Monday, Apr. 11, 1949

Pretty & Workmanlike

The precious little china dogs, fruit baskets and coy shepherdesses that decorate the drawing rooms of the prosperous are not so very different from the glazed nudes and fauns on 5-&-10-c- store counters.

They all derive from the same source: 18th Century Europe.*Last week Manhattan's Metropolitan Museum explored the source with an exhibition of 18th Century porcelain figures and tableware drawn from Italy, Germany, France, England, Austria and Spain.

The patronage of Louis XV in France, and a series of German counts, Italian dukes and British businessmen made porcelain manufacture a thriving industry--and something of an art. Then, as now, porcelains were valued more for their sentimental qualities than for their measure of esthetic worth, but sometimes they had both. The Met's figure of a girl frightened by a snake, done at Hoechst about 1770, might be ill-proportioned, but no one could miss its rococo liveliness.
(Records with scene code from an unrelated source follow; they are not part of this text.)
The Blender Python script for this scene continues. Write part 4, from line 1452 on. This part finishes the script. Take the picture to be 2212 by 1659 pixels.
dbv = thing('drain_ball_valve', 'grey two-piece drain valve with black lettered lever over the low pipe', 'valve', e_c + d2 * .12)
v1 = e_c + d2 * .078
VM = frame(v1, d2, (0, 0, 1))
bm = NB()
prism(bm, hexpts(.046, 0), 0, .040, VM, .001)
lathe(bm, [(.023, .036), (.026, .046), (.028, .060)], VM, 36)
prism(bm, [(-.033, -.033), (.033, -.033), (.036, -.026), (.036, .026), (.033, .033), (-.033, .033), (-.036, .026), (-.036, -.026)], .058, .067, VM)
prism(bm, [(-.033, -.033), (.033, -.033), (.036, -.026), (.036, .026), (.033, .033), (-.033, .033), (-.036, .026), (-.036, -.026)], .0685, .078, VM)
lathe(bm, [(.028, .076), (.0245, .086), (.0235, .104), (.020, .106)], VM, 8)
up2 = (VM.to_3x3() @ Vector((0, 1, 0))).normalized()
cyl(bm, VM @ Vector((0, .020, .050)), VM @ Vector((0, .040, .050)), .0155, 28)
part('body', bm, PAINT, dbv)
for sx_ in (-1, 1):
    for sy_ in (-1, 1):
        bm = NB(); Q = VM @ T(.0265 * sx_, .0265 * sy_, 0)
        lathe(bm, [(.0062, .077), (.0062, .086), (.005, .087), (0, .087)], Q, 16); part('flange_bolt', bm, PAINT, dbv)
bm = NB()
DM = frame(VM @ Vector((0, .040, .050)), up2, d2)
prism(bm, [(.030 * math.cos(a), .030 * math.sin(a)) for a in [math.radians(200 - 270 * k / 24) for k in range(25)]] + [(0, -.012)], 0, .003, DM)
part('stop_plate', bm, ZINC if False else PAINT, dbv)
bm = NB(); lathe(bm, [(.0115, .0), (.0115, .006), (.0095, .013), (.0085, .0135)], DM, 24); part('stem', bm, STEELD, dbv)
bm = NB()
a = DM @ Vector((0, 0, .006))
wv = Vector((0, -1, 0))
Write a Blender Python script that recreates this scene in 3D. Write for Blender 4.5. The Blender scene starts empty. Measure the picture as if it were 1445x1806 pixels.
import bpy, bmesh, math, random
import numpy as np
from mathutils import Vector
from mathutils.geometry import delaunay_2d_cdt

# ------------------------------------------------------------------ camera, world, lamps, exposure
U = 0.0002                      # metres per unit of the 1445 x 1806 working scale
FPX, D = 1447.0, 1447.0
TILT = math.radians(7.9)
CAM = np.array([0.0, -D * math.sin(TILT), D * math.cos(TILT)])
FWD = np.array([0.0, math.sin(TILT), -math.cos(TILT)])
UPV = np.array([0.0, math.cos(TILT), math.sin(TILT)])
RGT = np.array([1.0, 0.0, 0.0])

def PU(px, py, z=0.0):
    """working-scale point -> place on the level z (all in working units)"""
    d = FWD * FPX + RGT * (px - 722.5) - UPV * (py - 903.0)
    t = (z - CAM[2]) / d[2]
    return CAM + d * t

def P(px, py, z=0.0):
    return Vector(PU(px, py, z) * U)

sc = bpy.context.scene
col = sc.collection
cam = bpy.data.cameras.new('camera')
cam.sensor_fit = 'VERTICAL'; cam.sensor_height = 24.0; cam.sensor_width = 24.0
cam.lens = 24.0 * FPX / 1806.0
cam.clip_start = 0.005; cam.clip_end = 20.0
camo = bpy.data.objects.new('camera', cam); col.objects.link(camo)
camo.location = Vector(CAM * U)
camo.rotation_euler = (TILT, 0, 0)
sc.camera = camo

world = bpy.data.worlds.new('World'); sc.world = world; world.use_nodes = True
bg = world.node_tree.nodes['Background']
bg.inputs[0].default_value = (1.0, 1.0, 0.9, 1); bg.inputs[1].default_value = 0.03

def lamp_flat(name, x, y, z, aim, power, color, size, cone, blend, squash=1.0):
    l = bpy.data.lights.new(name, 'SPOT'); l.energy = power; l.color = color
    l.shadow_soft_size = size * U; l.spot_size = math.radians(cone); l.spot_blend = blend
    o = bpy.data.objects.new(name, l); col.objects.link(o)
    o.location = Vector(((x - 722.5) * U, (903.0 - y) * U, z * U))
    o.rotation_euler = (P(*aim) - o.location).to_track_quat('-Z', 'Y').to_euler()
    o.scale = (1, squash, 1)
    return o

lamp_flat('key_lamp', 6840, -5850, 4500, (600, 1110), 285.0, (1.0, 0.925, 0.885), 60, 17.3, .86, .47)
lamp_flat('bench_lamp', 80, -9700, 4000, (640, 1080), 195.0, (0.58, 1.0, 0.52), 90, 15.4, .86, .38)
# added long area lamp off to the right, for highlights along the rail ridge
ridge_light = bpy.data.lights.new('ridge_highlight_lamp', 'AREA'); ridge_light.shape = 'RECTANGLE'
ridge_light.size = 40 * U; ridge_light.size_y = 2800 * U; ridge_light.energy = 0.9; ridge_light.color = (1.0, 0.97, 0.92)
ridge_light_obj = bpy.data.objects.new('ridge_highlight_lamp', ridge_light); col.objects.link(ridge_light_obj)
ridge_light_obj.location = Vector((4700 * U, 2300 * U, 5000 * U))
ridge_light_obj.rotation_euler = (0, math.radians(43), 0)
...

The flowery Music Lesson, modeled at Chelsea from a painting by Franc,ois Boucher (see cut), and the Sevres portrait of M. Fagon (Louis XIV's doctor) neatly blended wit and workmanship. Five hundred such pieces, crammed into three small rooms at the Met, made a sparkling show.

*China had been exporting the finished product to Europe for two centuries before an alchemist named Johann Friedrich Boettger, a protege of Augustus the Strong of Saxony, succeeded in cracking the secret of porcelain making in 1709. His success made it possible for Augustus, an avid collector of the Chinese article, to manufacture his own.